Metal interconnects handle power and signal distribution in electronic circuits between transistors and to the outside world.  To enable the performance gains of the whole circuit, the width of these interconnects need to shrink to below 10nm in the coming decades.

Where Cu has been the dominant metal of choice for wider nano-interconnects, its resistivity it too high for such small dimensions. Alternative interconnect metals such as Ru, Mo or alloys are actively being researched.

Key performance metrics for such new materials are their resistivity and mechanical properties in small dimensions.

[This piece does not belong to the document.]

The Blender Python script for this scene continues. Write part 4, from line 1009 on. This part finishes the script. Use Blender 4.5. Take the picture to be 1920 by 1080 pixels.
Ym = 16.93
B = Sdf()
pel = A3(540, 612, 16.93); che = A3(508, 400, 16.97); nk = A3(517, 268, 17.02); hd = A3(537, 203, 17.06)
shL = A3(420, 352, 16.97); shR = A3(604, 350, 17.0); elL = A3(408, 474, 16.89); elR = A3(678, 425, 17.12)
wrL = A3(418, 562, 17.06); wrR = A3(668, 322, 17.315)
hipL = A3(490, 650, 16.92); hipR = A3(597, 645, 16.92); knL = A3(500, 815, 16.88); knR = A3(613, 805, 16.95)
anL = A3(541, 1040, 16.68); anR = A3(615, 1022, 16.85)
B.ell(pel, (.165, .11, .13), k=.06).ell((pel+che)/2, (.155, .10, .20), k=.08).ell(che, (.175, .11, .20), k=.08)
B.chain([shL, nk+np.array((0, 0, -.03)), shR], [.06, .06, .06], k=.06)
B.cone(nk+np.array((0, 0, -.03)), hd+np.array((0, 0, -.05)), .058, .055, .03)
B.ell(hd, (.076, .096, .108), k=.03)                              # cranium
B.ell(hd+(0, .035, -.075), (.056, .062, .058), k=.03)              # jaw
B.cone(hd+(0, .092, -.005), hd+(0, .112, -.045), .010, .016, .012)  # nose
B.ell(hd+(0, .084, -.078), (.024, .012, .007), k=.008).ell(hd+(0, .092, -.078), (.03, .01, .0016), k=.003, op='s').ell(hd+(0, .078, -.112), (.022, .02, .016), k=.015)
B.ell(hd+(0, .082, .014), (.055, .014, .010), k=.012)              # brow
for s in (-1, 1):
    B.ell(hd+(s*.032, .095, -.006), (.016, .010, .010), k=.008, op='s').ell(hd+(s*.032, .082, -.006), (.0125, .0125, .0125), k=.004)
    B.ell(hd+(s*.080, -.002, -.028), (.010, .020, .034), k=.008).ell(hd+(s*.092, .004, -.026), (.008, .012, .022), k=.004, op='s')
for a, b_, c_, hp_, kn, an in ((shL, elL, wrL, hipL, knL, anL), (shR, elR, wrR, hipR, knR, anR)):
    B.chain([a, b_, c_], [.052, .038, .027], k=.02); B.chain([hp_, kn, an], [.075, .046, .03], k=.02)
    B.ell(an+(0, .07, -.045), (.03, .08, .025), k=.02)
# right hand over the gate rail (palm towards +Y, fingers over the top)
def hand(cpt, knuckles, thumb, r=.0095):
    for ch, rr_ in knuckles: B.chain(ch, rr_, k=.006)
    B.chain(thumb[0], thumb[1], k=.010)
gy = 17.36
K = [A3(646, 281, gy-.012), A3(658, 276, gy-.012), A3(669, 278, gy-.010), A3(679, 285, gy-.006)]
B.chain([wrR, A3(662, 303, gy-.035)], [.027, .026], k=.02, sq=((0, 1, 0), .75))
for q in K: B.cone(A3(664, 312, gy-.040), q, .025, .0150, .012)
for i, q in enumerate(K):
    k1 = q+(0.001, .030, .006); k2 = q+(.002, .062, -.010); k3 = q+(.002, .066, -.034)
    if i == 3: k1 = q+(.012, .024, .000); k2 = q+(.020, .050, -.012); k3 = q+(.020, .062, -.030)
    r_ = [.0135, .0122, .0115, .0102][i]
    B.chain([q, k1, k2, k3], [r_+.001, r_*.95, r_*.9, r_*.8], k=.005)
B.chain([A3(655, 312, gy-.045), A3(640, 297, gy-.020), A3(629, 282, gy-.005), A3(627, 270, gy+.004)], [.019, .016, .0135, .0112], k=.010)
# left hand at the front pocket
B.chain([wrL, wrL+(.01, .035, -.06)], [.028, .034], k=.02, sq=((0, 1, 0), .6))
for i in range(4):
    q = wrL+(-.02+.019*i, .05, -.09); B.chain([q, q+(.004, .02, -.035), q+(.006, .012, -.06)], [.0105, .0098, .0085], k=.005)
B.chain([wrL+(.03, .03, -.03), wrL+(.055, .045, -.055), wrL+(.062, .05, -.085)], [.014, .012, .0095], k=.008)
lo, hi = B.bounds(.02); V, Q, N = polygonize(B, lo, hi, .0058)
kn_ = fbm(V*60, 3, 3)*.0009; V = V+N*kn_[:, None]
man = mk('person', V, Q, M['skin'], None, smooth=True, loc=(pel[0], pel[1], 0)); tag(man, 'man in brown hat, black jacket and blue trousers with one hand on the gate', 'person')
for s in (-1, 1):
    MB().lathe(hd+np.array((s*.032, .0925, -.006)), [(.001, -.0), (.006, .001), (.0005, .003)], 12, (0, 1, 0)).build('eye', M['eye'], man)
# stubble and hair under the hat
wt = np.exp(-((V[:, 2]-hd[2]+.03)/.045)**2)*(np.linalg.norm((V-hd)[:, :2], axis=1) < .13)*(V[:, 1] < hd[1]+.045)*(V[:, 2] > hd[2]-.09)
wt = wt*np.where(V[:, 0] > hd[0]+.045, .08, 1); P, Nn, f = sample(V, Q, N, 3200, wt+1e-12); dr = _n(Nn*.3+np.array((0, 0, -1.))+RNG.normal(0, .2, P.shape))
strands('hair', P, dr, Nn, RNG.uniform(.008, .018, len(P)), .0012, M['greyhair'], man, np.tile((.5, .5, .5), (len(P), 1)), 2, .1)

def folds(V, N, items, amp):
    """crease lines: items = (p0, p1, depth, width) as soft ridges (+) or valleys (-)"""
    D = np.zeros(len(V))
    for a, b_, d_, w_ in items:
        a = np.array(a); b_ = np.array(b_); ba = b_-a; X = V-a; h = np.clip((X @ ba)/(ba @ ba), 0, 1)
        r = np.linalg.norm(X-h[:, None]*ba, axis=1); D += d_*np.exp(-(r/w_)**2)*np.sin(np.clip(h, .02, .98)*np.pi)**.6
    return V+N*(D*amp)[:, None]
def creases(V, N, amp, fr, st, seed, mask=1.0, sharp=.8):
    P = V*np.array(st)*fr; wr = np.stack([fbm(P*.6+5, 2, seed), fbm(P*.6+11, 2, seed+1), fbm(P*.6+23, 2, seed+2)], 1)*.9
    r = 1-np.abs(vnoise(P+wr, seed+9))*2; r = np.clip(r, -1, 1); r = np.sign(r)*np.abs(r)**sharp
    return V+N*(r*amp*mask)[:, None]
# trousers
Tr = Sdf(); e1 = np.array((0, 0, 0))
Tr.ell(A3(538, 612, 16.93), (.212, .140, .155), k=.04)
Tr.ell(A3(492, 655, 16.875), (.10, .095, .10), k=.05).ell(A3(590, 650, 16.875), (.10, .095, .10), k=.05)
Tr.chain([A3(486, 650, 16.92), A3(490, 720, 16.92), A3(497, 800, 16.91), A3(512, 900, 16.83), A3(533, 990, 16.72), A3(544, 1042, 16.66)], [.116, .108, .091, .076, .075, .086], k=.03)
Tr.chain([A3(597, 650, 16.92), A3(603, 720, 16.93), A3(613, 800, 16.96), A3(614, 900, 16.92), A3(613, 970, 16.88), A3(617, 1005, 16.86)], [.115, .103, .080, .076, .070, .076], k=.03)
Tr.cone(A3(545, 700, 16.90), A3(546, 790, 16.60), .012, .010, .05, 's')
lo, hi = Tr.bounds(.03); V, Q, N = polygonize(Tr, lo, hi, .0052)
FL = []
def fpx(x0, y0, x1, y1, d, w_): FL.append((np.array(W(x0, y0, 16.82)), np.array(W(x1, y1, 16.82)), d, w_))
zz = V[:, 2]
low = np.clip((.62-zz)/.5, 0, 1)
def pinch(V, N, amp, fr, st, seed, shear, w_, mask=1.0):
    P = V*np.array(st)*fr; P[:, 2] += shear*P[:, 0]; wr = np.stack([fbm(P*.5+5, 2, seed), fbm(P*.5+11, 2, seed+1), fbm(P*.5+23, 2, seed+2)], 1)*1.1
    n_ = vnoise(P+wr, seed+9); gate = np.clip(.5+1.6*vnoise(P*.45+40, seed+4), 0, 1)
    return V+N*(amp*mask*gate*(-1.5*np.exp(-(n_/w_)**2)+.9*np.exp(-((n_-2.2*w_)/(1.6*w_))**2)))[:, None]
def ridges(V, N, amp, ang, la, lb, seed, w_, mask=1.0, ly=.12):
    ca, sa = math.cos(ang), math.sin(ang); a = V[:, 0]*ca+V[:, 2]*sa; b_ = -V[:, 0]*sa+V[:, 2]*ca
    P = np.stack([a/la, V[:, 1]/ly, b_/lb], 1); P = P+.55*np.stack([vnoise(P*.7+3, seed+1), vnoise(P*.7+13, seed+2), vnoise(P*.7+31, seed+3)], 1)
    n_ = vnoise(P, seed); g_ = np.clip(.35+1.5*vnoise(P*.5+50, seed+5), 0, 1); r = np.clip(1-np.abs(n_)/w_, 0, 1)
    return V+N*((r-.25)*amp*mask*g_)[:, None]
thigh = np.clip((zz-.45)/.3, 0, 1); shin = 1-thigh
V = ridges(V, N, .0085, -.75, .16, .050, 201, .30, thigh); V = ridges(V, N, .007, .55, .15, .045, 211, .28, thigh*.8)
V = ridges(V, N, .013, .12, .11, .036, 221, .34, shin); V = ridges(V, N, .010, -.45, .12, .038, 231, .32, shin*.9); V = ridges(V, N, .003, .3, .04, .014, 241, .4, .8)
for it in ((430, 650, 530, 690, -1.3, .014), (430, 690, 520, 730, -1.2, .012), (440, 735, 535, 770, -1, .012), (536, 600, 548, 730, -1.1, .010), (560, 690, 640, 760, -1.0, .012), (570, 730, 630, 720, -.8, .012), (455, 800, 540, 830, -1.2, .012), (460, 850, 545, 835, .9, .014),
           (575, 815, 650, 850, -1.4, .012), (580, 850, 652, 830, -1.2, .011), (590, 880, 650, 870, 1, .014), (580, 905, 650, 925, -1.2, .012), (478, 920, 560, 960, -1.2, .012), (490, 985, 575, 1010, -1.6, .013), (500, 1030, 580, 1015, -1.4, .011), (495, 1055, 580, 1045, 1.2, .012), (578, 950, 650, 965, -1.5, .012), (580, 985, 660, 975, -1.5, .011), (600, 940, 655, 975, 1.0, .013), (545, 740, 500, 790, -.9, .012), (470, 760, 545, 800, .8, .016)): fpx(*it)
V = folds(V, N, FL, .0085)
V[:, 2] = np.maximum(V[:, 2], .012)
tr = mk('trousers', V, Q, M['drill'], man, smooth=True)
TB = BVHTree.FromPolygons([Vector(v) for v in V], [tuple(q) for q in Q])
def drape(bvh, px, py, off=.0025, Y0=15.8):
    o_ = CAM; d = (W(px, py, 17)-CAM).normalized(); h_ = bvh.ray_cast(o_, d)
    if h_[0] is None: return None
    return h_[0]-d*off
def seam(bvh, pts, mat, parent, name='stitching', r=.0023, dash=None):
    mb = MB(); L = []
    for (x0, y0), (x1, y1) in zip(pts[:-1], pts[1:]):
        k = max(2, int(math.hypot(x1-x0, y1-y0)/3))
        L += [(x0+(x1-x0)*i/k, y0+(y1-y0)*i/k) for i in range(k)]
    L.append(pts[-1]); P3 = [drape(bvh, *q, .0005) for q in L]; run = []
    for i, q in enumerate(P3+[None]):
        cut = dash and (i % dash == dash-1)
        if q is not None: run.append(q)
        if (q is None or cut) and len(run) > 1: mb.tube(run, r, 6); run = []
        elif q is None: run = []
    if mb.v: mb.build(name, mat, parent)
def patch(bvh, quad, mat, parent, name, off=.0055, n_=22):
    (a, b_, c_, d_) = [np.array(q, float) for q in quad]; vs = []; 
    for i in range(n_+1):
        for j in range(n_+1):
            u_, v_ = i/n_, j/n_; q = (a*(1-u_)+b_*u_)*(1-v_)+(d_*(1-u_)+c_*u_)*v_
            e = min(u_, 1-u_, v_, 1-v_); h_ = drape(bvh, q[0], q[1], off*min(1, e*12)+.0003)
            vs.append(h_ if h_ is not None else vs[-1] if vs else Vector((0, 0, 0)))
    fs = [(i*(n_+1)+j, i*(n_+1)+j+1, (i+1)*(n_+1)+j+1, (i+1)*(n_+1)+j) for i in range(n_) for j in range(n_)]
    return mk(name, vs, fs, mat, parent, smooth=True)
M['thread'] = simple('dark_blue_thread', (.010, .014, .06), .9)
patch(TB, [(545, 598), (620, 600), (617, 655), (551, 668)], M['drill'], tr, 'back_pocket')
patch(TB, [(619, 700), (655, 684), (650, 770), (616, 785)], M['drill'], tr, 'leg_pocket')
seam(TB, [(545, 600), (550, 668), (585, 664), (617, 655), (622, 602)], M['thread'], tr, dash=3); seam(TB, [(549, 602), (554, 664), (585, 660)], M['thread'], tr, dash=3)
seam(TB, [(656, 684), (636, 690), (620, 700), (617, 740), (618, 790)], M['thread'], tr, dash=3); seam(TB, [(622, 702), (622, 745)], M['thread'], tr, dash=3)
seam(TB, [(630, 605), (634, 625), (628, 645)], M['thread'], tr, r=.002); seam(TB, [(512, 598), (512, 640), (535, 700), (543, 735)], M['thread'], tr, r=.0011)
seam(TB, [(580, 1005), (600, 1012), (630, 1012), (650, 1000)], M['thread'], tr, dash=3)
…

These metrics are strongly driven by the structure of their grains.

Understanding grain evolution in advanced nano-wires is thus crucial for the development of advanced semiconductor technologies.

During this PhD, phase field and related models need to be developed and employed to perform in-depth studies of the grain evolution in extremely scaled nano-interconnects, where, amongst others, time evolutions, temperature dependencies, effects of initial grain sizes, shapes and arrangements and interface, grain boundary and bulk contributions will be studied for the so-called “alternative metals” explained above. Where needed, experimental data to validate the models will be provided and eventually need to be collected by the student. The main aim of the PhD is to understand the experimentally provided data and to predict grain evolutions outside the experimental domain.